Pego carona em “atenção, a barbárie vem aí, disfarçada de conquista científica”, do texto do Luis Fernando Veríssimo (“Epa”, publicado no Estado no dia 16 de julho). Em mais de 35 anos de existência, a Internet “sobreviveu” a ondas de novos entrantes, indivíduos, instituições, mercados e fez com que estes se adaptassem às regras de convívio e à valorização dos conceitos de rede aberta e livre.
Lembro de discussões via correio eletrônico, e dos repetidos apelos ao uso da “netiquette” (a “etiqueta” da Internet) pelos bem-intencionados. A difícil identificação de emoções/ironias no texto curto do e-mail gerava inúmeros mal-entendidos, depois amenizados com a inclusão dos emoticons.Hoje temos uma ferramenta que permite a liberdade de expressão mas, ao mesmo tempo, pode ser usada para açular “pulsões primitivas”, como vemos em linchamentos virtuais… e reais. É o risco que o Veríssimo aponta.
Há outros riscos tecnológicos, talvez menos óbvios.
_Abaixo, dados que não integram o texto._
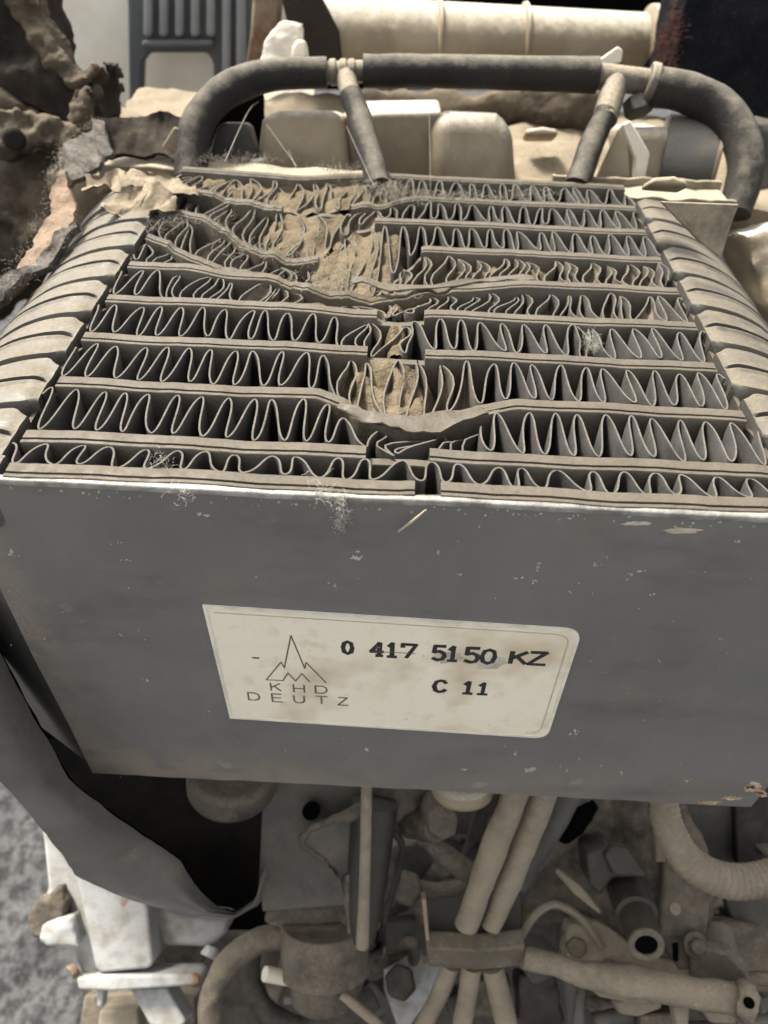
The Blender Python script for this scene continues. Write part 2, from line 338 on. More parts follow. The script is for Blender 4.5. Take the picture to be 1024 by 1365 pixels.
for row in range(0, 9):
    mb = MB(); rnd = random.Random(row*11+3)
    x0 = (EDGES[row][0]+EDGES[row+1][0])/2-.06; x1 = (EDGES[row][1]+EDGES[row+1][1])/2+.06
    if row == 0: x0, x1 = -4.1, 4.3
    pitch = (.335 if row == 0 else .2865 if row < 4 else .278)
    nw = int((x1-x0)/pitch); ph = rnd.random()
    jit = [(rnd.gauss(0, 1), rnd.gauss(0, 1), rnd.gauss(0, 1)) for _ in range(nw*2+6)]
    top, dd = [], []
    for i in range(nw*NPW+1):
        t = i/NPW; x = x0+(wave_x(t+ph)-ph)*pitch; c = prof_wave(t+ph)
        yk = row if row else .43
        px = 512+F*(Vector((x, row+.5, 0))-CAM).dot(RI)/(Vector((x, row+.5, 0))-CAM).dot(FW)
        cr = band(CRUSH.get(row, []), px); dirt = band(ROWDIRT.get(row, []), px)
        seg = (t+ph)*2+.5; a = int(seg); f = seg-a; f = f*f*(3-2*f)
        j = [lerp(jit[a % len(jit)][q], jit[(a+1) % len(jit)][q], f) for q in range(3)]
        lo = tube_y(row, x)+(.13 if row else .10)*(1-.7*min(1, cr)); hi = tube_y(row+1, x)-(.125 if row else .11)*(1-.7*min(1, cr)); mid = (lo+hi)/2; half = (hi-lo)/2
        amp = 1-.18*cr*abs(j[0])-.035*abs(j[1])
        hook = 0
        if row == 4 and px > 545: hook = -.13*max(0, 1-(px-545)/300)*(.5+c*.5)**2+ .11*math.sin(c*2.2)*max(0, 1-(px-545)/330)
        if row == 5 and px > 540: hook = .05*math.sin(c*3)
        xx = x + .034*j[1] + .02*j[0]*c + hook + cr*(.10*j[0]*(c+.4) + .07*math.sin(c*3.0+j[2]) + .05*j[2])
        yy = mid + half*c*amp + .05*cr*j[2]*.6
        s_ = lerp(SINK(row, x), SINK(row+1, x), (c+1)/2)
        zz = -.012 + s_ - cr*(.05+.10*abs(j[1])) + .01*j[2] + .02*cr*fbm(Vector((x*6, row, 2)))
        if row == 1: xx += .10*c*sstep(520, 560, px)*(1-sstep(620, 660, px)) - .08*c*sstep(480, 500, px)*(1-sstep(510, 530, px))
        top.append(Vector((xx, yy, zz))); dd.append(dirt)
    th = .0125; n = len(top); nors = []
    for i in range(n):
        d = top[min(i+1, n-1)]-top[max(i-1, 0)]; nn = Vector((-d.y, d.x, 0)); nors.append(nn.normalized() if nn.length > 1e-9 else Vector((0, 1, 0)))
    levels = (0, -.12, -.4, -.9, -1.7, -2.6)
    rows_ = []
    for sgn, lv in [(1, z) for z in levels[::-1]]+[(-1, z) for z in levels]:
        r = []
        for i in range(n):
            ln = .0
            r.append(top[i]+nors[i]*th*sgn*(1 if lv else .8)+Vector((0, 0, lv)))
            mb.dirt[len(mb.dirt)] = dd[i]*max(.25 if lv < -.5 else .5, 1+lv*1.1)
        rows_.append(r)
    mb.grid(rows_)
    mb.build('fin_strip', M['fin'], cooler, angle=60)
    # dust caked inside the bent folds: a hollow skin between the two flanks of a fold
    mb = MB(); rf = random.Random(row+90); Wd = int(NPW*.40)
    for q in range(nw+2):
        ic = int(round((q+.25-ph)*NPW))
        if ic-Wd < 0 or ic+Wd >= n or dd[ic] < .3 or rf.random() > .35+dd[ic]*.7: continue
        deep = rf.uniform(.10, .45); tilt = rf.uniform(-.12, .12); rows_ = []
        for jj in range(0, Wd+1):
            a, b = top[ic-jj], top[ic+jj]; r = []
            for u in range(7):
                p = a.lerp(b, u/6); s_ = math.sin(math.pi*u/6)
                p.z += -.02 - s_*(.05+deep*.25) - deep*(jj/Wd)**1.5 + tilt*(u/6-.5)*.6 + .06*fbm(p*5+Vector((row, 0, 0)), 4)
                r.append(p)
            rows_.append(r)
        mb.grid(rows_)
    if mb.v: mb.build('caked_dust', M['scrap'], cooler, angle=80)

mb = MB(); mb.box((-4.0, .5, -5.5), (3.9, 8.9, -3.0)); mb.build('core_light_block', M['black'], cooler, smooth=False)  # added unseen block that keeps ground light out of the fin gaps
# packed dust filling the dents
def clog(px0, px1, k0, k1, z, seed, edge=.25):
    mb = MB(); rows = []; nx, ny = 40, 12
    for i in range(ny+1):
        r = []
        for j in range(nx+1):
            u, v = j/nx, i/ny
            x = lerp(XK(px0, lerp(k0, k1, .5)), XK(px1, lerp(k0, k1, .5)), u)
            y = lerp(tube_y(int(k0), x)+.1, tube_y(int(k1), x)-.1, v)
            fall = sstep(0, edge, u)*(1-sstep(1-edge, 1, u))
            zz = z + lerp(SINK(int(k0), x), SINK(int(k1), x), v) + .16*fbm(Vector((x*3.4, y*3.4, seed)), 4) - .6*(1-fall)
            r.append((x, y, zz))
        rows.append(r)
    mb.grid(rows); mb.build('packed_dust', M['clog'], cooler, angle=80)
clog(440, 600, 2, 3, -.13, 1); clog(500, 560, 3, 4, -.15, 5, .4); clog(340, 600, 4, 5, -.16, 2, .3); clog(360, 560, 5, 6, -.12, 3, .3); clog(540, 800, 5, 6, -.26, 9); clog(370, 575, 6, 7, -.10, 4, .3)
clog(300, 520, 7, 8, -.11, 6, .35); clog(215, 560, 8, 9, -.13, 7, .1)
# crushed foil scraps folded over the dents
def scrap(pts, seed, mat=None, th=.02, name='crushed_foil'):
    mb = MB(); up = []
    for a, b in pts:
        up.append((Vector(a), Vector(b)))
    rows = [[], []]
    E = []
    for i in range(len(up)-1):
        for t in (0, .25, .5, .75): E.append((up[i][0].lerp(up[i+1][0], t), up[i][1].lerp(up[i+1][1], t)))
    E.append(up[-1]); rows = []
    for lay in (0, 1):
        for q in range(5):
            rows.append([])
            for i, (a, b) in enumerate(E):
                p = a.lerp(b, (q if not lay else 4-q)/4); p = p+Vector((.03, .03, .05))*fbm(p*4+Vector((seed, 0, 0)))
                rows[-1].append(p - Vector((0, .2, 1)).normalized()*th*lay)
    mb.grid(rows, close_v=True); return mb.build(name, mat or M['tube'], cooler, angle=60)
def Z0(px, py, z=0): return PZp(px, py, z)
scrap([(Z0(452, 538), Z0(450, 542)), (Z0(500, 548, .02), Z0(498, 562, -.02)), (Z0(545, 552, .03), Z0(540, 576, -.03)), (Z0(590, 548, .03), Z0(590, 572, 0)), (Z0(640, 541, .02), Z0(642, 554, 0)), (Z0(668, 539), Z0(668, 544))], 3, name='flattened_tube_lip')
scrap([(Z0(470, 365, .02), Z0(470, 376)), (Z0(520, 378, .03), Z0(520, 386)), (Z0(580, 377, .02), Z0(580, 384)), (Z0(640, 369, .02), Z0(640, 374)), (Z0(712, 366), Z0(712, 374))], 8, name='flattened_tube_lip')
# end cups: the flared tube ends stacked into two round tanks
def cup(k, side):
    mb = MB(); rows = []; yk = .5 if k == 0 else k
    hw = .482 if k else .22
    X0 = EDGES[k][0] if side < 0 else EDGES[k][1]
    rr = random.Random(k*2+side+50); wob = rr.uniform(-.012, .012)
    Vn = 45; A = 2.15; B = 2.3
    prof = []
    for j in range(Vn):
        v = -1+2*j/(Vn-1); a = abs(v)
        off = -.15*max(0, (a-.91)/.09)**1.4
        if a < .05: off -= .15
        elif a < .14: off += .022
        prof.append((v, off))
    ss = [(i/36)**1.5 for i in range(37)]
    for s in ss:
        th = s*math.pi/2*1.02
        flare = sstep(0, .05, s)
        nx, nz = math.sin(th), math.cos(th)
        ox = A*math.sin(th); oz = B*(math.cos(th)-1)
        h = lerp(.36 if k else .17, hw, flare)
        r = []
        for j, (v, off) in enumerate(prof):
            offs = off*(flare if abs(v) < .2 else max(.2, flare)) + .03*flare + .012*fbm(Vector((s*5, k*3+v*1.5, side*4.)))
            r.append(Vector((X0+side*(.10+ox+offs*nx), yk+h*v+wob*flare, oz+offs*nz)))
        # skirt closing the seams
        a0, aN = r[0].copy(), r[-1].copy()
        inn = Vector((-side*nx, 0, -nz))*.55
        rows.append([a0+inn]+r+[aN+inn])
    mb.grid(rows)
    m = len(rows[0]); mb.f.append(tuple(range(m)))
    mb.build('end_cup', M['cup'], cooler, angle=55)
    # curved wall that shuts the end of the fin row
for k in range(0, 9):
    cup(k, -1); cup(k, 1)
for row in range(1, 9):
    for side in (-1, 1):
        mb = MB(); X0 = (EDGES[row][0]+EDGES[row+1][0])/2 if side < 0 else (EDGES[row][1]+EDGES[row+1][1])/2
        pts = []
        for i in range(17):
            a = math.pi*i/16; pts.append(Vector((X0+side*(-.02+.15*math.sin(a)), row+.5-.40*math.cos(a), -.10-.05*math.sin(a))))
        rows = []
        for t_, z in ((0, -1.5), (0, 0), (1, 0), (1, -1.5)):
            rows.append([p+Vector((side*.05*t_, 0, z)) for p in pts])
        mb.grid(rows); mb.build('end_closure', M['tube'], cooler)

# grey side plate with its edge and everything on it
mb = MB(); PB = -6.2
xa, xb = -4.58, 5.75; NX, NZ = 60, 30; rows = []
def plate_y(x, z):             # a little out of true, but flat under the sticker
    m = max(sstep(2.3, 3.2, abs(x)), sstep(1.4, 2.0, abs(z+3.12)))
    return PF + m*(.014*fbm(Vector((x*.5, z*.5, 0))) - .012*math.sin(x*.9+1)*math.sin(z*.5))
for i in range(NZ+1):
    z = lerp(-.07, PB, i/NZ); rows.append([(x, plate_y(x, z), z + (.018*fbm(Vector((x*2.5, 0, 4))) if i == NZ else 0)) for x in [lerp(xa, xb, j/NX) for j in range(NX+1)]])
back = [[(x, y+.028, z) for x, y, z in r] for r in rows]
mb.grid(rows); mb.grid(back)
for i, v in enumerate(mb.v):   # road dust caked along the bottom and the left edge, thin film elsewhere
    nz_ = .5+.5*fbm(Vector((v.x*.8, v.z*.8, 9)))
    mb.dirt[i] = min(.8, max(0, (.75*sstep(-5.0, -6.2, v.z)*sstep(1.5, -3.5, v.x) + .7*sstep(-3.9, -4.55, v.x) + .28*sstep(-4.6, -6, v.z) + .22*sstep(-.6, -.1, v.z))*(.4+nz_)))
n1 = len(rows)*len(rows[0]); W1 = NX+1
for j in range(NX):
    mb.f.append((j, j+1, n1+j+1, n1+j)); e = NZ*W1; mb.f.append((e+j, e+j+1, n1+e+j+1, n1+e+j))
for i in range(NZ):
    mb.f.append((i*W1, (i+1)*W1, n1+(i+1)*W1, n1+i*W1)); e = NX; mb.f.append((i*W1+e, (i+1)*W1+e, n1+(i+1)*W1+e, n1+i*W1+e))
plate = mb.build('side_plate', M['plate'], cooler, angle=50)
mb = MB(); rows = []
for a, b in ((-.012, -.085), (-.014, -.03), (.0, -.015), (.055, -.012), (.075, -.03), (.075, -.085)):
    rows.append([(x, plate_y(x, 0)+a, b+.012*fbm(Vector((x*4, 0, 7)))*(1 if b < -.05 else .4)) for x in [lerp(xa, xb, j/160) for j in range(161)]])
mb.grid(rows); mb.build('plate_edge', M['edge'], plate, angle=60)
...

A tentação do conforto e da sensação de poder que “a tecnologia a nosso serviço” desperta pode fazer-nos relevar o preço que cobra. Mesmo sem Internet, parece muito confortável passar por um pedágio e pagar automaticamente com um chip RFID instalado no carro.
Porém, esse dispositivo responderá também, e à nossa revelia, sempre que provocado externamente por outros leitores que não os dos pedágios. De qualquer forma, com o uso do celular já estamos informando nossa localização o tempo todo, ao menos para o operador e, provavelmente, para outros interessados.
Queremos decidir sobre o que mostrar. A conexão, porém, funciona nos dois sentidos e, mesmo que não seja nossa intenção alimentar o mundo com dados pessoais, eles são alvo de cobiça. Privacidade é matéria frágil.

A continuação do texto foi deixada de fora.